May 17, 2013 @ 8:06 am


That Stafford Act section has an interesting history. It was inserted by Trent Lott who, during one of the storms that hit Mississippi, found some unemployed Seabees and got peeved when he found out they weren’t being utilized to respond to the storm. With how fast declarations get turned around now (especially for the no doubters) its essentially redundant. If a disaster is bad enough that DoD forces are necessary, then the declaration probably has already been approved. As far as I know last (maybe only?) time it was used was for Hurricane Iniki in 1992.

Comment by William R. Cumming

May 17, 2013 @ 9:44 am

Quin! Thanks! Disasters in Insurlars areas always a problem. Now with disaster op centers in both Puerto Rico and Hawaii on permanent basis seldom the same problem.

When the Federated States of Micronesia became independent of US Trusteeship since WWII in drafting a permanent treaty their leadership was allowed to pick federal programs they wanted to continue. Disaster relief was at the top.

Of course the exploitation of that entity post treaty highlighted by Casino Jack Abramhof and Tom Delay. Well corruption is often a manmade hazard and some like Naomi Klein conclude that disasters can in fact be exploited by those with intentions to do so.

Guam and American Samoa have disaster declarations on an almost routine basis.

By the way most DoD civil interface regulations woefully out of date. Why?
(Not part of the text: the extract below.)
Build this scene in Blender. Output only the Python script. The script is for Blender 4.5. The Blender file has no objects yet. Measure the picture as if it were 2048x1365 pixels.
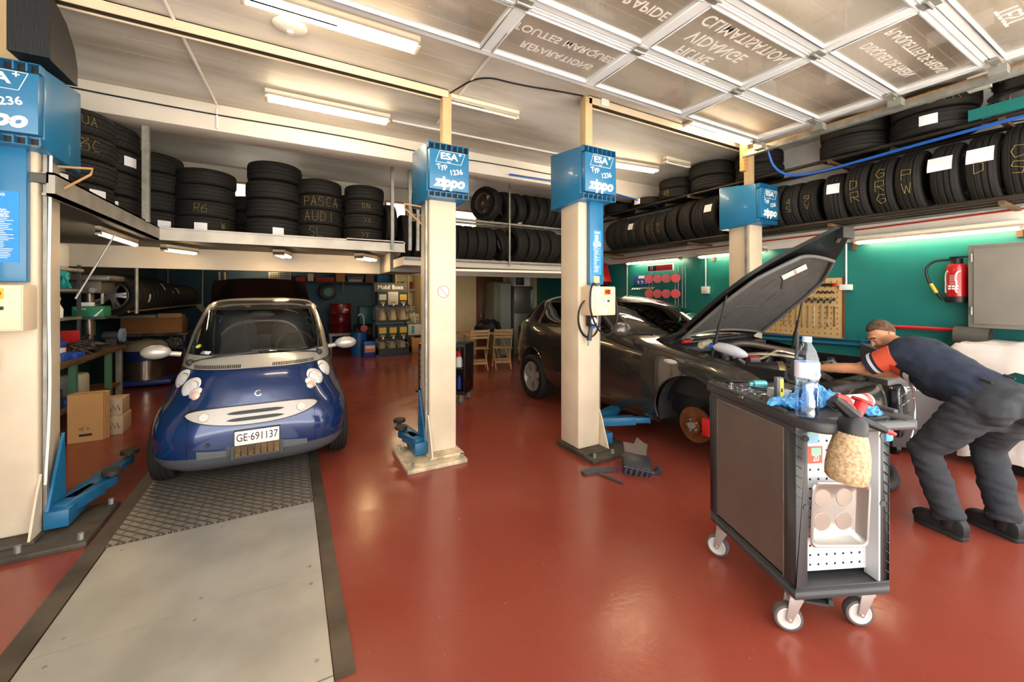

Comment by Christopher Tingus

May 18, 2013 @ 10:35 am

The nation’s first line of defense!

“The National Guard traces its history to the establishment of three militia regiments by the General Court of the Massachusetts Bay Colony 13 December 1636. The first muster of the three regiments is generally thought to have occurred in the Spring of 1637 on Salem (MA) Common. The term “National Guard” was first coined in the 1790’s by the Marquis de Lafayette in describing anti-royalists French Revolutionary citizen forces” –

Comment by William R. Cumming

May 19, 2013 @ 8:09 am

Who knows Chris but the next revolution in the USA could well be led by the NG!